When I heard a black couple was firebombed in Cicero, a predominantly all-white suburb of Chicago, I remembered the time someone tried to set fire in the foyer of my apartment after sending me anonymous threatening letters. I remembered visiting friends who lived in Cicero, only to have strangers tell me threateningly, “Your kind does not come to this side of Roosevelt Avenue,” when I got out of my car.
When I heard [redacted].
The racist incidents that I read about in the newspapers and that I hear in the news are not disjointed, disconnected events to me. They do not exist in a vacuum; they are not things that happen only to other people. They shock and frighten me, not just because they have happened in my own country, in my own state, in my own hometown, but because they embody a reality that I know to be true.
My fear is that racism is not acknowledged, that it is not taken seriously, that it is routinely denied. Even though evidence of racism permeates American society, lack of personal experience has led white people to discount evidence they have witnessed with their own eyes. Their whiteness is a shield that protects them; by the same token, they are unable to see past it.
When I speak of racism to white people, invariably the response is either a complete denial or dismissal, or I am told I am “oversensitive,” I am “injecting a racist slant” into a situation, I am “overreacting.” But I trust my own senses; I am confident in my own ability to interpret events as I see them. Overtly racist acts against non-whites are too numerous in American society to be easily dismissed as hypersensitivity on the part of the victims. More than 25% of the American people wear faces that are not white. Can the collective reality of our 25.9% be so severely distorted as to always imagine slight? Or do we simply see a reality that whites have never experienced and are therefore unable to acknowledge?

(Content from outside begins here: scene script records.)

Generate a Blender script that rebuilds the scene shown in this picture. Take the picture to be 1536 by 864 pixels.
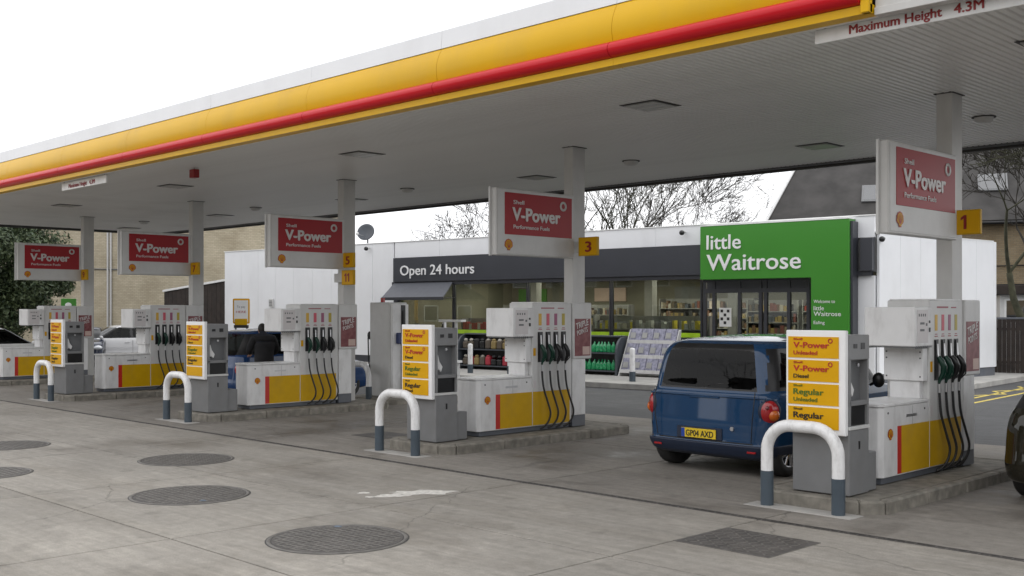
import bpy, bmesh, math, random
from mathutils import Vector, Matrix, noise
random.seed(7)
R = math.radians
for o in list(bpy.data.objects): bpy.data.objects.remove(o)
scene = bpy.context.scene
COL = scene.collection

# ------------------------------------------------------------------ camera
CAM_F, CAM_W, CAM_H = 1640.0, 1536.0, 2.0
cam_d = bpy.data.cameras.new('camera')
cam_d.sensor_width = 36.0
cam_d.lens = 36.0 * CAM_F / CAM_W
cam_d.shift_y = 34.0 / CAM_W
cam_d.clip_start = 0.1; cam_d.clip_end = 3000
cam = bpy.data.objects.new('camera', cam_d); COL.objects.link(cam)
cam.location = (0, 0, CAM_H)
cam.rotation_euler = (R(90), 0, R(45.21))
scene.camera = cam

# ------------------------------------------------------------------ world (overcast) and soft sun
world = bpy.data.worlds.new('World'); scene.world = world; world.use_nodes = True
nt = world.node_tree; nt.nodes.clear()
SUN_EL, SUN_AZ = R(48), R(205)
out = nt.nodes.new('ShaderNodeOutputWorld'); bg = nt.nodes.new('ShaderNodeBackground')
sky = nt.nodes.new('ShaderNodeTexSky'); sky.sky_type = 'NISHITA'; sky.sun_disc = False
sky.sun_elevation = SUN_EL; sky.sun_rotation = SUN_AZ; sky.dust_density = 4.0
tc = nt.nodes.new('ShaderNodeTexCoord'); mp = nt.nodes.new('ShaderNodeMapping'); mp.inputs['Scale'].default_value = (1, 1, 3.2)
nz = nt.nodes.new('ShaderNodeTexNoise'); nz.inputs['Scale'].default_value = 1.6; nz.inputs['Detail'].default_value = 5
cr = nt.nodes.new('ShaderNodeValToRGB')
cr.color_ramp.elements[0].position = 0.3; cr.color_ramp.elements[0].color = (8.6, 8.75, 9.1, 1)
cr.color_ramp.elements[1].position = 0.62; cr.color_ramp.elements[1].color = (10.4, 10.4, 10.5, 1)
mx = nt.nodes.new('ShaderNodeMixRGB'); mx.inputs[0].default_value = 0.93
bg.inputs['Strength'].default_value = 0.1
nt.links.new(tc.outputs['Generated'], mp.inputs['Vector']); nt.links.new(mp.outputs[0], nz.inputs['Vector'])
nt.links.new(nz.outputs['Fac'], cr.inputs[0]); nt.links.new(sky.outputs[0], mx.inputs[1]); nt.links.new(cr.outputs[0], mx.inputs[2])
nt.links.new(mx.outputs[0], bg.inputs['Color']); nt.links.new(bg.outputs[0], out.inputs['Surface'])
sun_d = bpy.data.lights.new('sun', 'SUN'); sun_d.energy = 0.6; sun_d.angle = R(25); sun_d.color = (1, 0.97, 0.92)
sun = bpy.data.objects.new('sun', sun_d); COL.objects.link(sun)
sun.rotation_euler = (R(90) - SUN_EL, 0, R(180) - SUN_AZ + R(180)); sun.location = (0, 0, 30)
scene.view_settings.view_transform = 'Standard'; scene.view_settings.look = 'None'
scene.view_settings.exposure = 0.70; scene.view_settings.gamma = 1.0

# ------------------------------------------------------------------ materials
def mat(name, col, rough=0.5, metal=0.0, var=0.06, scale=6.0, bump=0.0, bscale=60.0, coat=0.0, emit=0.0, spec=0.5, col2=None, dirt=0.0, dirt_scale=2.0):
    m = bpy.data.materials.new(name); m.use_nodes = True
    t = m.node_tree; p = t.nodes['Principled BSDF']
    p.inputs['Roughness'].default_value = rough; p.inputs['Metallic'].default_value = metal
    p.inputs['Specular IOR Level'].default_value = spec
    if coat: p.inputs['Coat Weight'].default_value = coat; p.inputs['Coat Roughness'].default_value = 0.05
    co = t.nodes.new('ShaderNodeTexCoord')
    n = t.nodes.new('ShaderNodeTexNoise'); n.inputs['Scale'].default_value = scale; n.inputs['Detail'].default_value = 6
    t.links.new(co.outputs['Object'], n.inputs['Vector'])
    r = t.nodes.new('ShaderNodeValToRGB'); r.color_ramp.elements[0].position = 0.32; r.color_ramp.elements[1].position = 0.68
    a = tuple(max(0, c * (1 - var)) for c in col); b = col2 if col2 else tuple(min(1, c * (1 + var)) for c in col)
    r.color_ramp.elements[0].color = (*a, 1); r.color_ramp.elements[1].color = (*b, 1)
    t.links.new(n.outputs['Fac'], r.inputs[0])
    last = r.outputs[0]
    if dirt:
        n2 = t.nodes.new('ShaderNodeTexNoise'); n2.inputs['Scale'].default_value = dirt_scale; n2.inputs['Detail'].default_value = 8; n2.inputs['Roughness'].default_value = 0.65
        mpp = t.nodes.new('ShaderNodeMapping'); mpp.inputs['Scale'].default_value = (1, 1, 0.35)
        t.links.new(co.outputs['Object'], mpp.inputs['Vector']); t.links.new(mpp.outputs[0], n2.inputs['Vector'])
        r2 = t.nodes.new('ShaderNodeValToRGB'); r2.color_ramp.elements[0].position = 0.48; r2.color_ramp.elements[1].position = 0.75
        r2.color_ramp.elements[1].color = (dirt, dirt, dirt, 1)
        mm = t.nodes.new('ShaderNodeMixRGB'); mm.inputs[2].default_value = (0.16, 0.14, 0.12, 1)
        t.links.new(n2.outputs['Fac'], r2.inputs[0]); t.links.new(r2.outputs[0], mm.inputs[0]); t.links.new(last, mm.inputs[1]); last = mm.outputs[0]
    t.links.new(last, p.inputs['Base Color'])
    if bump:
        nb = t.nodes.new('ShaderNodeTexNoise'); nb.inputs['Scale'].default_value = bscale; nb.inputs['Detail'].default_value = 4
        t.links.new(co.outputs['Object'], nb.inputs['Vector'])
        bn = t.nodes.new('ShaderNodeBump'); bn.inputs['Strength'].default_value = bump; bn.inputs['Distance'].default_value = 0.01
        t.links.new(nb.outputs['Fac'], bn.inputs['Height']); t.links.new(bn.outputs[0], p.inputs['Normal'])
    if emit:
        p.inputs['Emission Strength'].default_value = emit
        t.links.new(r.outputs[0], p.inputs['Emission Color'])
    return m

M = {}
M['white_paint'] = mat('white_paint', (0.72, 0.72, 0.71), 0.35, var=0.03, dirt=0.25)
M['white_clad'] = mat('white_cladding', (0.80, 0.81, 0.83), 0.4, var=0.02, scale=1.5, dirt=0.10, dirt_scale=0.8)
M['pump_grey'] = mat('pump_light_grey', (0.60, 0.60, 0.59), 0.35, var=0.03, dirt=0.2)
M['pump_white'] = mat('pump_white', (0.74, 0.74, 0.74), 0.3, var=0.03, dirt=0.36, dirt_scale=4)
M['kiosk_grey'] = mat('kiosk_grey', (0.20, 0.203, 0.207), 0.45, var=0.05, dirt=0.25, dirt_scale=3)
M['kiosk_dark'] = mat('kiosk_dark', (0.13, 0.135, 0.14), 0.5, var=0.08)
M['plinth'] = mat('plinth_grey', (0.11, 0.12, 0.14), 0.55, var=0.1, dirt=0.3)
M['column'] = mat('column_grey', (0.55, 0.545, 0.53), 0.4, var=0.03, dirt=0.15)
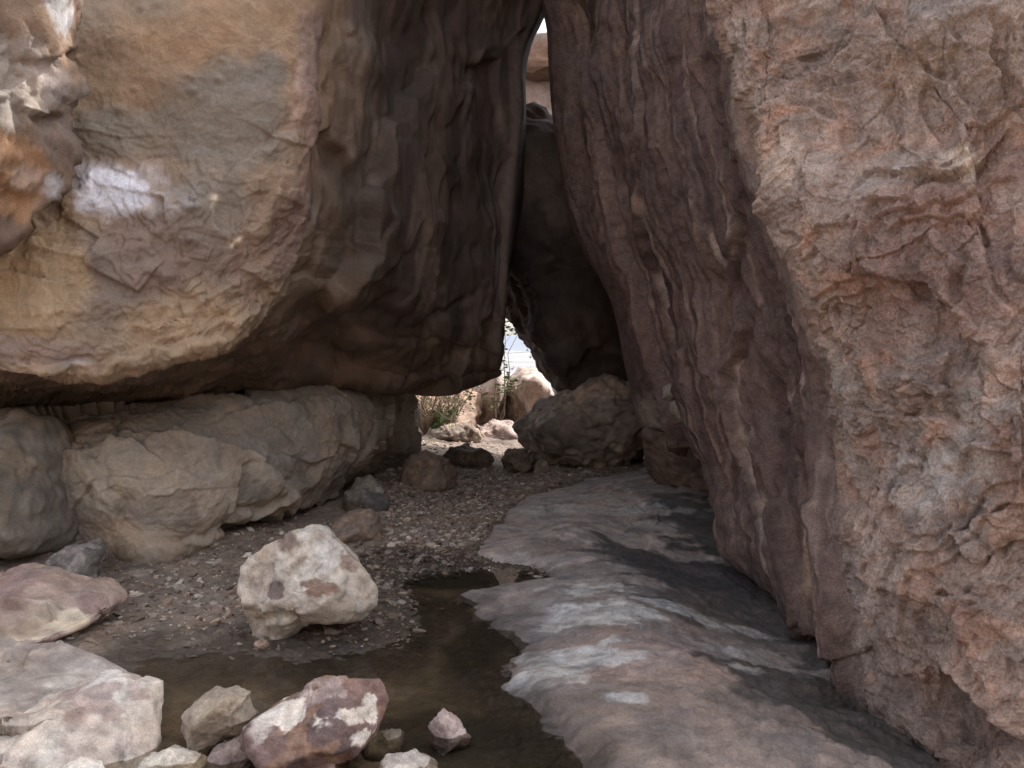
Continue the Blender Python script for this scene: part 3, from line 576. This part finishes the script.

I do not believe in “white guilt”; I do not subscribe to the notion that white people must answer to the oppression of minorities because of the whiteness of their skin. Yet I believe that every white person walks around as an individual unencumbered by the preconceptions of others that are based solely on race, and is born with a sense of selfhood that no minority will never achieve. And in the presence of this selfhood, there is no understanding of what it means to wear a face that marks every non-white person as foreign in the country of his or her birth.